GCC members are "continuously coordinating among themselves to strengthen regional cooperation in the field of disarmament, including tightening export controls and bolstering the capacity of border control in the region," said Al Nasser.

Gulf officials have clamped down on the illegal trade in guns and other light weapons, passing laws to criminalise the activities of crooked dealers and stepping up crime-busting efforts.

The envoy also urged all UN members to reinvigorate efforts to dismantle nuclear weapons and continue a global disarmament project that has effectively ground to a halt.

"The only secure safety valve that prevents terrorists from getting hold of weapons of mass destruction lays in the complete elimination of the stockpiles of those weapons and stopping manufacturing them," he said. The diplomat reiterated calls to make the Middle East a nuclear-weapon free zone and urged Israel sign a universal non-proliferation treaty in advance of a global review conference in 2010.

"The GCC supports the basic principles and guidelines on the verification of establishing nuclear-weapon free zones," said the envoy.

"The GCC member states are therefore convinced that Israel’s accession to the Treaty on the Non-Proliferation of Nuclear Weapons would contribute to preserving the credibility of the disarmament machinery and its multilateralism and enhance the confidence necessary to find many solutions to the problems of the Middle East."
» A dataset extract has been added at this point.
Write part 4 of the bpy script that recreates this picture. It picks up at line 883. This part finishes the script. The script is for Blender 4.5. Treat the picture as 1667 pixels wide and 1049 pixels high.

Members of the General Assembly’s committee on global security and disarmament will decide upon two draft resolutions.

An Egypt-backed draft resolution calls for a Middle East nuclear free zone by which governments "declare solemnly that they will refrain, on a reciprocal basis, from producing, acquiring or in any other way possessing nuclear weapons".

A second draft resolution sponsored by Qatar and other league members highlights the "threats posed by the proliferation of nuclear weapons to the security and stability of the Middle East".

Both draft resolutions are acknowledged to highlight Israel, which is widely understood to have a nuclear arsenal as well as being the only country in the region that has not signed up to the universal Non-Proliferation Treaty.